No offer in relation to the Merger is not being made, directly or indirectly, in or into Australia, Canada, Hong Kong, Japan, New Zealand, South Africa or Switzerland (the “Excluded Jurisdictions”) or in any other jurisdiction where such offer pursuant to legislation and regulations in such relevant jurisdiction would be prohibited by applicable law, by use of mail or any other communication means or instrumentality (including, without limitation, facsimile transmission, electronic mail, telex, telephone and the Internet) of interstate or foreign commerce, or of any facility of national securities exchange or other trading venue, of the Excluded Jurisdictions, and the offer relating to the Merger cannot be accepted by any such use or by such means, instrumentality or facility of, in or from, the Excluded Jurisdictions. Accordingly, this press release or any documentation relating to the Merger are not being and should not be sent, mailed or otherwise distributed or forwarded in or into the Excluded Jurisdictions. This press release is not being, and must not be, sent to shareholders with registered addresses in the Excluded Jurisdictions. Banks, brokers, dealers and other nominees holding shares for persons in the Excluded Jurisdictions must not forward this press release or any other document received in connection with the Merger to such persons.

The information made available in this press release is not an offer of Aker BP shares to be issued in the Merger is approved or any solicitation of votes in connection with the Merger. The shares have not been and will not be registered under the U.S. Securities Act of 1933, as amended (the “Securities Act”), and may not be offered, sold or delivered within or into the United States, except pursuant to an applicable exemption of, or in a transaction not subject to, the Securities Act. There will be no public offering of securities in the United States.

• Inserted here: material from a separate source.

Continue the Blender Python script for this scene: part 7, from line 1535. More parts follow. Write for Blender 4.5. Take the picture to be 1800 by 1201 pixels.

The information made available in this press release does not constitute an offer of or an invitation by or on behalf of, Aker BP or Lundin Energy, or any other person, to purchase any securities.

The information and documents contained in this press release are not being made and have not been approved by an authorized person for the purposes of section 21 of the UK Financial Services and Markets Act 2000 (the “FSMA”). Accordingly, the information and documents contained in this press release are not being distributed to, and must not be passed on to, the general public in the United Kingdom. The communication of the information and documents contained in this press release is exempt from the restriction on financial promotions under section 21 of the FSMA on the basis that it is a communication by or on behalf of a body corporate which relates to a transaction to acquire day to day control of the affairs of a body corporate; or to acquire 50 per cent or more of the voting shares in a body corporate, within article 62 of the UK Financial Services and Markets Act 2000 (Financial Promotion) Order 2005.